Description
NSE updates the surveillance measure for companies with high promoter and non-promoter encumbrance under SEBI SAST Regulation 28(3), adding VPRPL with 75% margin requirement effective April 10, 2026.
Summary
NSE has updated the surveillance measure applicable to companies with high Promoter and non-Promoter encumbrance under Regulation 28(3) of SEBI (Substantial Acquisition of Shares and Takeovers) Regulations 2011. Vishnu Prakash R Punglia Limited (VPRPL) has been added to the framework effective April 10, 2026, attracting a minimum 75% margin requirement in Equity and Equity Derivatives segments. No securities are being removed in this update.
Key Points
- Vishnu Prakash R Punglia Limited (VPRPL, ISIN: INE0AE001013) is newly included under the encumbrance surveillance measure
- A minimum 75% margin will be applicable in Equity and Equity Derivatives segments for VPRPL
- The 75% margin applies to all open positions as on April 09, 2026 and new positions created from April 10, 2026
- No securities are being excluded from the framework in this update (Annexure II: Nil)
- The consolidated list now contains 8 securities under this framework
- This measure operates in conjunction with all other prevailing surveillance measures
- Shortlisting under this measure should not be construed as adverse action against the company
Regulatory Changes
This circular is issued in continuation of NSE/SURV/51189 dated January 31, 2022. The update reflects a periodic review of securities satisfying the inclusion criteria under Regulation 28(3) of SEBI (SAST) Regulations 2011, which governs disclosures related to encumbrance of shares by promoters and non-promoters.
Compliance Requirements
- Trading Members must ensure a minimum 75% margin is collected for VPRPL positions in Equity and Equity Derivatives segments
- Members must apply margin requirements to all open positions in VPRPL as on April 09, 2026
- Members must apply margin requirements to all new VPRPL positions created from April 10, 2026 onwards
- For queries, members may contact NSE Surveillance at surveillance@nse.co.in
Important Dates
- April 07, 2026: Circular issued
- April 08, 2026: Effective date for inclusion of VPRPL under the framework (Annexure I reference)

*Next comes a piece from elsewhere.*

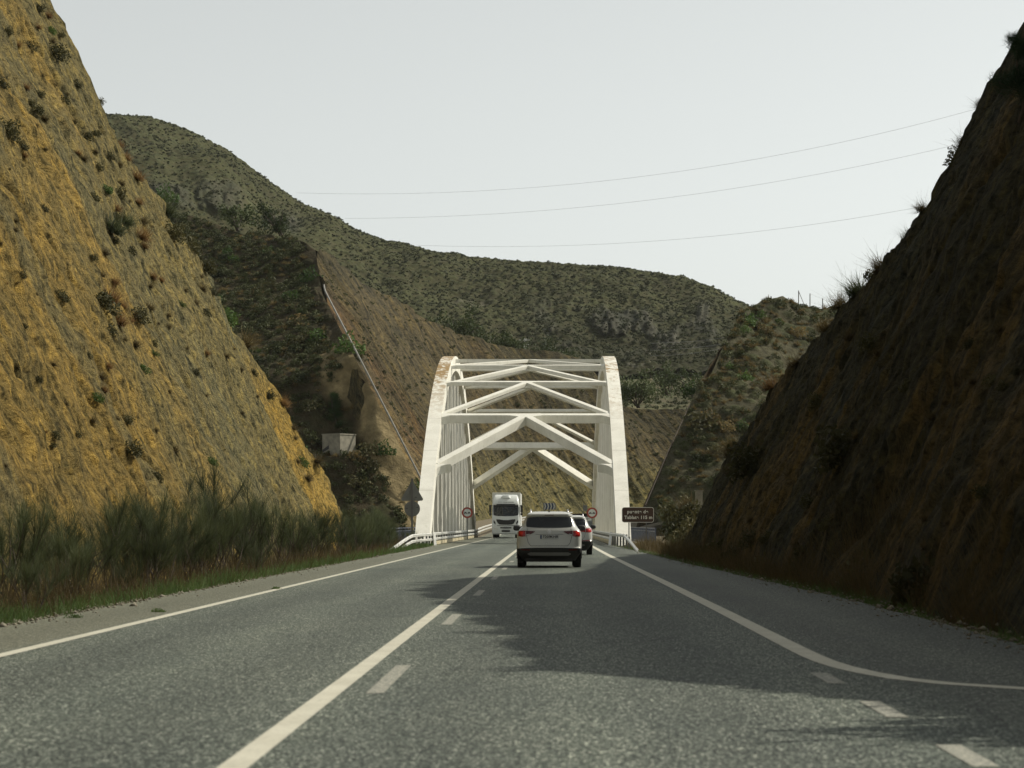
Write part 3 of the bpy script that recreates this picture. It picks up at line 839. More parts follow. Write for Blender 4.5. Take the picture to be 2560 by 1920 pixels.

- April 09, 2026: Cutoff date for identifying open positions subject to 75% margin
- April 10, 2026: 75% margin requirement becomes effective for VPRPL in Equity and Equity Derivatives segments
Impact Assessment
Consolidated Securities Under Framework (8 stocks):
| Sr. No. | Symbol | Security Name | ISIN |
|---|---|---|---|
| 1 | GAYAHWS | Gayatri Highways Limited | INE287Z01012 |
| 2 | INDOTECH | Indo Tech Transformers Limited | INE332H01014 |
| 3 | RKEC | RKEC Projects Limited | INE786W01010 |
| 4 | SAKHTISUG | Sakthi Sugars Limited | INE623A01011 |
| 5 | SHALPAINTS | Shalimar Paints Limited | INE849C01026 |
| 6 | TFCILTD | Tourism Finance Corporation of India Limited | INE305A01023 |
| 7 | VISASTEEL | Visa Steel Limited | INE286H01012 |
| 8 | VPRPL | Vishnu Prakash R Punglia Limited | INE0AE001013 |
The 75% margin requirement significantly increases the cost of holding or taking positions in these securities, which may reduce liquidity and trading volumes. Traders and investors with existing positions in VPRPL must ensure sufficient margins are maintained by April 09, 2026 to avoid margin shortfall penalties. The measure is subject to periodic review and may be revised based on changes in encumbrance levels reported by promoters/non-promoters.
Impact Justification
Mandatory 75% margin requirement on equity and equity derivatives positions for newly added stock (VPRPL) directly impacts trading costs and position management for market participants holding these securities.